Trump has repeatedly cited the falling value of the yuan as evidence that China continues to manipulate its currency in order to maintain an unfair trade advantage against U.S. exporters. Countries with weaker currencies have advantages when it comes to exports, because products priced in a cheap currency are more affordable. Trump has pledged to retaliate with punitive tariffs on Chinese goods.

While China has sought to dampen the value of its currency in the past, the People's Bank of China has more recently been scrambling to support the yuan . Beijing is deeply concerned that the weakening yuan is encouraging Chinese to shift their wealth out of the country into stronger currencies or other, more stable holdings. China needs a lot of capital in the country in order to continue to fund its growth, which is very heavily reliant on borrowing .

Between August 2015 and August 2016, China sold more than $570 billion in its stockpile of foreign currency to slow the yuan's deprecation, according to Treasury estimates

But despite the intervention, the yuan last year lost roughly 7 percent of its value relative the dollar, to the lowest level in eight years.


Most analysts say the yuan's slide is less a result of China's efforts to weaken it than it is to strong gains by the dollar, which has risen value against most major currencies over the last year.

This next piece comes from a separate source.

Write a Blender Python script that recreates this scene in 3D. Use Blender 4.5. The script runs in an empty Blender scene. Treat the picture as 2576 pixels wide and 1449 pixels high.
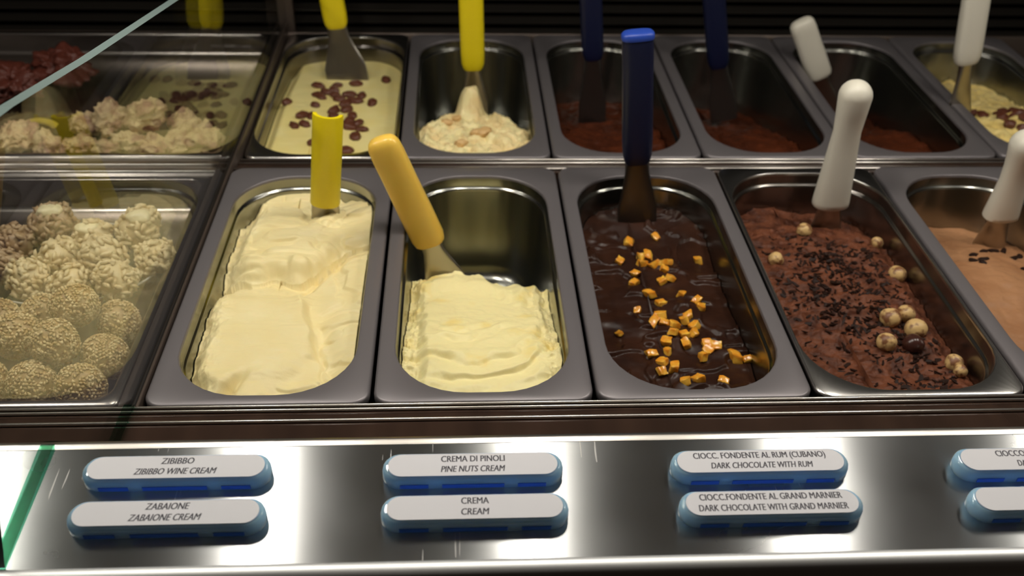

That strength owes much to the recent policy shift by the U.S. Federal Reserve to begin raising interest rates after nearly a decade of flooding the financial system with cheap money.

As central banks in Europe and Japan maintain a policy of negative interest rates, higher U.S. rates — while still historically low — have attracted a flood of investment to dollar-denominated securities. That has the effect of boosting the currency's value.

China's central bankers are struggling with the opposite problem. A weak yuan has sparked a massive capital flight, some $700 billion worth of capital fled the country in 2015, according to the Institute of International Finance.

Beginning Jan. 1, China imposed tighter oversight of foreign currency purchases and tougher penalties for illegal money outflows.

The annual purchase of foreign currencies will remain capped at $50,000. Individual Chinese investors who want to buy foreign currencies at banks will have to fill out an application and explain the purpose of the transaction.